Underwater, trama e recensione


Un thriller-horror a diecimila metri di profondità sotto l’oceano, dal buon ritmo, ma che troppo deve ad altre opere senza sfruttare fino in fondo le potenzialità del suo plot.

Underwater

Underwater – Trama

In una stazione subacquea sotto l’oceano con annessa trivella si verifica un’esplosione e gli scienziati che la abitano per salvarsi devono arrivare a delle capsule di salvataggio situate in una piattaforma fuori uso. Il capitano Lucien (Vincent Cassel) è coadiuvato in questa impresa da Norah Price (Kristen Stewart), che per via di un’immersione ha già perso il suo compagno, e da altri scienziati più o meno pavidi: quella alle sue prime immersioni spaventata a morte (Jessica Henwick), quello dalle spiccate doti comiche (T. J. Miller) e il classico marine (John Gallagher Jr.). Le cose si complicano quando gli scienziati scoprono di non essere soli in fondo all’oceano ma minacciati da creature mostruose e a loro ignote, quando pensavano si trattasse semplicemente di un terremoto.

Recensione

Il non portare soluzioni nuove né a livello visivo né a livello narrativo in una situazione che sa di già visto appiattisce l’opera di William Eubank. Il gruppo di scienziati ricalca cliché noti e mutuati ad esempio anche da film sugli astronauti. Le stesse bestie fameliche non riescono a scomporre più di tanto lo spettatore, se si eccettua la scorciatoia del jumpscare utilizzata ad ogni piè sospinto. Impossibile non correre con la mente ad “Alien” di Ridley Scott o anche al più recente “Gravity” di Alfonso Cuarón, con una Norah-Ripley spesso e volentieri in mutandine a scorazzare da un angolo all’altro della stazione. “Lavorare da soli è contro la politica aziendale” recita un manifesto affisso ad una parete, eppure la sorte beffarda vuole che la Stewart rimanga sola contro tutto e tutti a gestire una situazione di emergenza.

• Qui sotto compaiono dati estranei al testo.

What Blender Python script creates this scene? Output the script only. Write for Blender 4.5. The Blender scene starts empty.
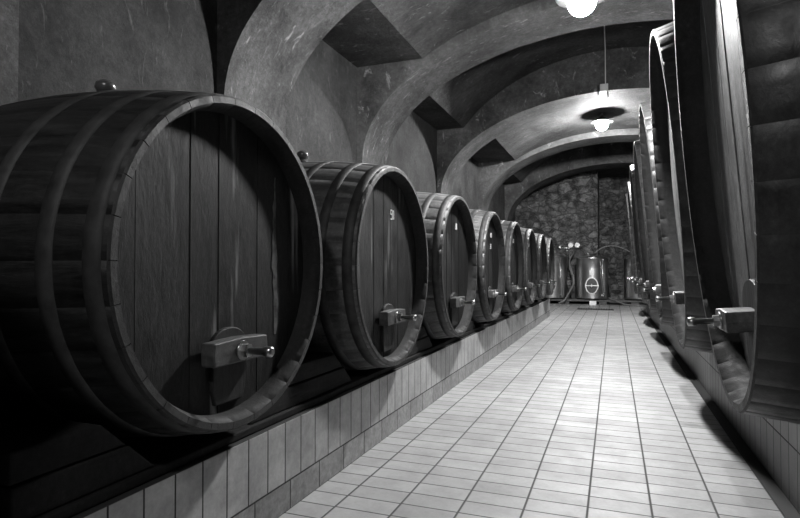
import bpy, math, random
from math import sin, cos, pi, radians, sqrt
random.seed(7)
S = bpy.context.scene
COL = S.collection

# ------------------------------------------------------------------ camera
F_PX = 562.0
YAW, PITCH = radians(20.8), radians(0.99)
cam = bpy.data.cameras.new('camera')
cam.sensor_width = 36.0
cam.lens = F_PX / 800.0 * 36.0
cam.clip_start = 0.02
camo = bpy.data.objects.new('camera', cam)
COL.objects.link(camo)
camo.location = (0, 0, 1.0)
camo.rotation_euler = (pi / 2 + PITCH, 0, YAW)
S.camera = camo

# ------------------------------------------------------------------ world, exposure
W = bpy.data.worlds.new('world')
S.world = W
W.use_nodes = True
W.node_tree.nodes['Background'].inputs[0].default_value = (0.5, 0.5, 0.5, 1)
W.node_tree.nodes['Background'].inputs[1].default_value = 0.002
S.view_settings.view_transform = 'Standard'
S.view_settings.look = 'None'
S.view_settings.exposure = 0.0
S.view_settings.gamma = 1.0
S.view_settings.use_curve_mapping = False

# the cellar's lamps: (x, y, z, globe radius, emission strength)
LAMPS = [(-0.225, 4.70, 3.14, 0.11, 1600.0),
         (-0.188, 11.22, 3.72, 0.11, 2200.0)]
REAR_LAMP = (-0.35, -0.9, 3.14, 0.11, 260.0)

# ------------------------------------------------------------------ materials
def new_mat(name):
    m = bpy.data.materials.new(name)
    m.use_nodes = True
    nt = m.node_tree
    b = nt.nodes['Principled BSDF']
    return m, nt, b

def N(nt, t, **kw):
    n = nt.nodes.new(t)
    for k, v in kw.items():
        setattr(n, k, v)
    return n

def math_(nt, op, a, b=None, c=None, clamp=False):
    n = N(nt, 'ShaderNodeMath', operation=op)
    n.use_clamp = clamp
    for i, v in enumerate((a, b, c)):
        if v is None: continue
        if isinstance(v, (int, float)): n.inputs[i].default_value = v
        else: nt.links.new(v, n.inputs[i])
    return n.outputs[0]

def ramp(nt, fac, stops):
    r = N(nt, 'ShaderNodeValToRGB')
    e = r.color_ramp.elements
    e[0].position = stops[0][0]; e[0].color = (stops[0][1],) * 3 + (1,)
    e[1].position = stops[-1][0]; e[1].color = (stops[-1][1],) * 3 + (1,)
    for p, v in stops[1:-1]:
        x = e.new(p); x.color = (v, v, v, 1)
    nt.links.new(fac, r.inputs[0])
    return r.outputs[0]

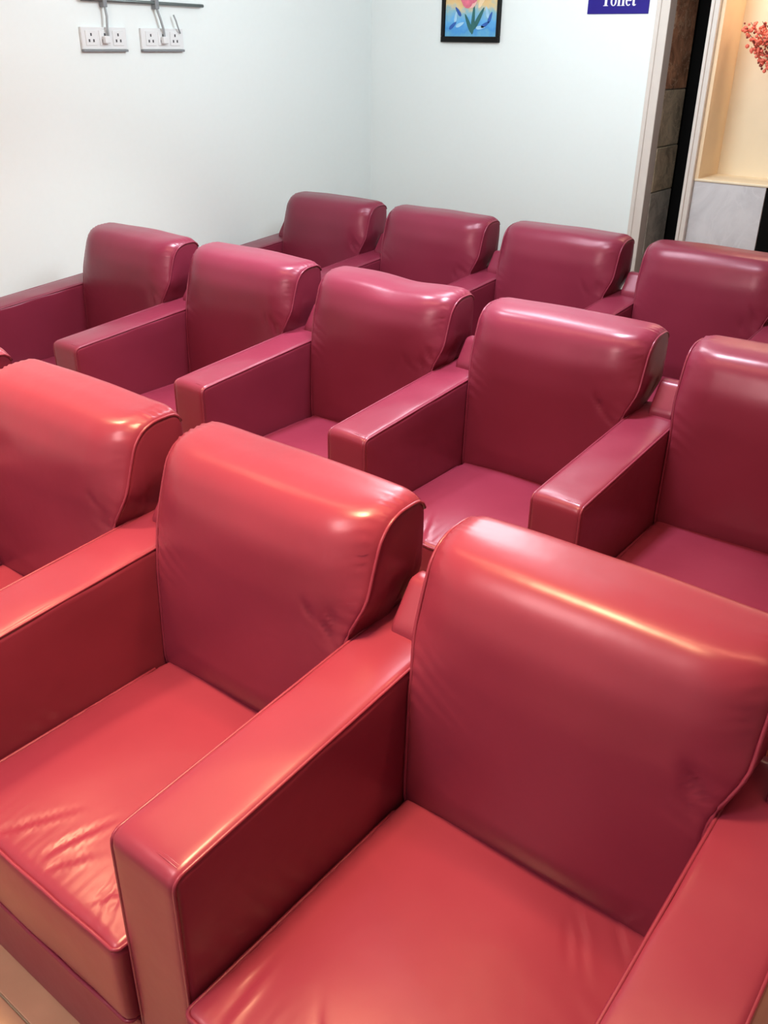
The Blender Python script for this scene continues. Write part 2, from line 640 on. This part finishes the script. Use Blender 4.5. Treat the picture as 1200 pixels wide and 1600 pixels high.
def seat_mesh(seed):
    rnd = random.Random(seed * 7 + 3)
    off = Vector((rnd.uniform(0, 50), rnd.uniform(0, 50), rnd.uniform(0, 50)))
    ph = rnd.uniform(0, 6.28)
    amp = rnd.uniform(0.8, 1.2)
    bm = loft(seat_outline, SX_0, SX_1, 0.016, nx=60, warp=seat_warp, bulge=0.0)
    cr = [(rnd.uniform(.2, .66), rnd.uniform(.02, .08), rnd.uniform(-.9, .9), rnd.uniform(.03, .07)) for _ in range(6)]
    cr += [(rnd.uniform(.52, .67), rnd.uniform(.44, .51), rnd.uniform(-1, 1), .03) for _ in range(4)]

    def d(co, no):
        v = 0.004 * noise.noise(co * 4.5 + off)
        if no.z > 0.3:
            f = math.exp(-max(0, co.y + .01) / 0.035)
            pk = 0.5 + 0.5 * noise.noise(Vector((co.x * 8, 0, 0)) + off)
            v += amp * 0.0026 * f * sstep(-.015, .015, co.y) * pk * math.sin(co.x * 260 + ph + 2 * noise.noise(co * 16 + off))
            e = min(co.x - SX_0, SX_1 - co.x)
            g = math.exp(-max(0, e) / 0.04) * (0.5 + .5 * noise.noise(Vector((0, co.y * 6, 0)) + off))
            v += amp * 0.002 * g * math.sin(co.y * 130 + co.x * 60 + ph)
            for cx, cy, sl, ln in cr:
                u = (co.x - cx) + sl * (co.y - cy)
                v -= amp * 0.005 * math.exp(-(u / 0.005) ** 2) * math.exp(-((co.y - cy) / ln) ** 2)
                v += amp * 0.003 * math.exp(-((u - .011) / 0.006) ** 2) * math.exp(-((co.y - cy) / ln) ** 2)
        return v
    return displaced(bm, d)


def seat_piping(side):
    bm = bmesh.new()
    for zt in ((SEAT_T - 0.004, 0.232)[side],):
        pts = []
        xa, xb = SX_0 + .004, SX_1 - .004
        for k in range(8):
            pts.append((xa, 0.50 - 0.50 * k / 7, zt))
        for k in range(1, 4):
            a = k / 4 * PI / 2
            pts.append((xa + .012 * (1 - math.cos(a)), -.0045 - .012 * math.sin(a), zt))
        for k in range(12):
            x = xa + .012 + (xb - xa - .024) * k / 11
            t = (x - SX_0) / (SX_1 - SX_0) * 2 - 1
            pts.append((x, -0.0165 - 0.003 * (1 - t * t), zt + 0.0015 * math.sin(k * 2.1)))
        for k in range(3, 0, -1):
            a = k / 4 * PI / 2
            pts.append((xb - .012 * (1 - math.cos(a)), -.0045 - .012 * math.sin(a), zt))
        for k in range(8):
            pts.append((xb, 0.50 * k / 7, zt))
        tube(bm, pts, 0.0042, 6)
    return bm


shared = {}


def part(key, name, builder, parent, smooth=True):
    if key not in shared:
        o = obj(name, builder(), 'leather', parent, smooth)
        shared[key] = o.data
        return o
    o = bpy.data.objects.new(name, shared[key])
    C.objects.link(o)
    o.parent = parent
    return o


def base_mesh():
    bm = box(WA + .002, P - .002, 0.0, 0.655, 0.0, 0.222, bev=.008)
    return bm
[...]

La chiave per spingere meglio sul pedale del thriller e dell’horror sarebbe stata quella del trovarsi a diecimila metri di profondità nel buio deserto. È qui all’esterno che “Underwater” poteva ritagliarsi meglio un suo perché, uscendo dalla straniante sensazione di farci assistere ad un film di serie B. Di buono c’è che gli eventi si succedono in maniera spedita in appena un’ora e mezza, sfruttando una sorta di rassegna stampa in testa e in coda sui titoli per condensare le informazioni necessarie allo spettatore per contestualizzare la storia.

I personaggi sono appena abbozzati (di alcuni ci viene detto davvero poco e nulla relativamente al vissuto) per lasciare spazio al puro intrattenimento, con riprese anche ben realizzate in dry-for-wet per simulare che gli attori si trovino davvero sott’acqua. L’unico messaggio che “Underwater” si preoccupa di consegnarci senza nemmeno tanta forza, sacrificio dell’eroina emancipata ed altruista a parte, è quello del rispetto della natura che se oltraggiata sa poi reagire e chiedere il conto con forza inarrestabile. Da guardare per puro divertissement e senza troppe aspettative: senza infamia e senza lode.